Exhibition
Catalogue
 
 

George Stubbs

Two Gentlemen Going a Shooting
1766
39 15/16 x 50 1/16 in. (101.4 x 127.2 cm)

Bright Sol's all chearing Beams illume the Day;
The Dew's exhal'd from off the spangled Spray:
Now Covies to the silent stubbles fly,
And fearful Hares, midst Brake and Thistles lie;

See Pan and Flora range the late shorn Plain,
Where Game abounds they seldom hunt in vain;
By Instinct strongly urg'd each try around,
Now Snuff the Air, now scent the tainted Ground.
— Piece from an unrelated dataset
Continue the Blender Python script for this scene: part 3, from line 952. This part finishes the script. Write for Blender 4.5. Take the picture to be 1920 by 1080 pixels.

These scenes from a day's sport are set around Creswell Crags, steep limestone formations on the border between Derbyshire and Nottinghamshire. In the Crags were caves containing the remains of prehistoric animals, as well as tools and weapons that were some of the oldest signs of human life in Britain. With their primeval and savage associations, they clearly appealed to Stubbs's imagination, and he used them as the setting for some of his paintings of horses attacked by lions (two of which are also exhibited here in the Library Court). In the Shooting Series, where he shows them prominently in the first scene and in the distance in thr fourth, they serve to suggest the idea of the hunt as an age-old human endeavor: the protagonists of Stubbs's series may be eighteenth-century city gentlemen but, they are literally following in the footsteps of early mankind. The verses on the frames accompanied the series when it was published as a set of prints in 1769-71; they focus on the time of day with which each scene is associated, from misty dawn to the shadows of evening.
    The paintings were not exhibited as a group in Stubbs's lifetime, but rather individually (but in order) at the Society of Artists in 1767, 1768, 1769, and 1770. Paul Mellon gave the series of four pictures, celebrating the pleasures of companionship in sport, to the Center in memory of his own foxhunting companion and friend from his student years at Yale, James Cox Brady.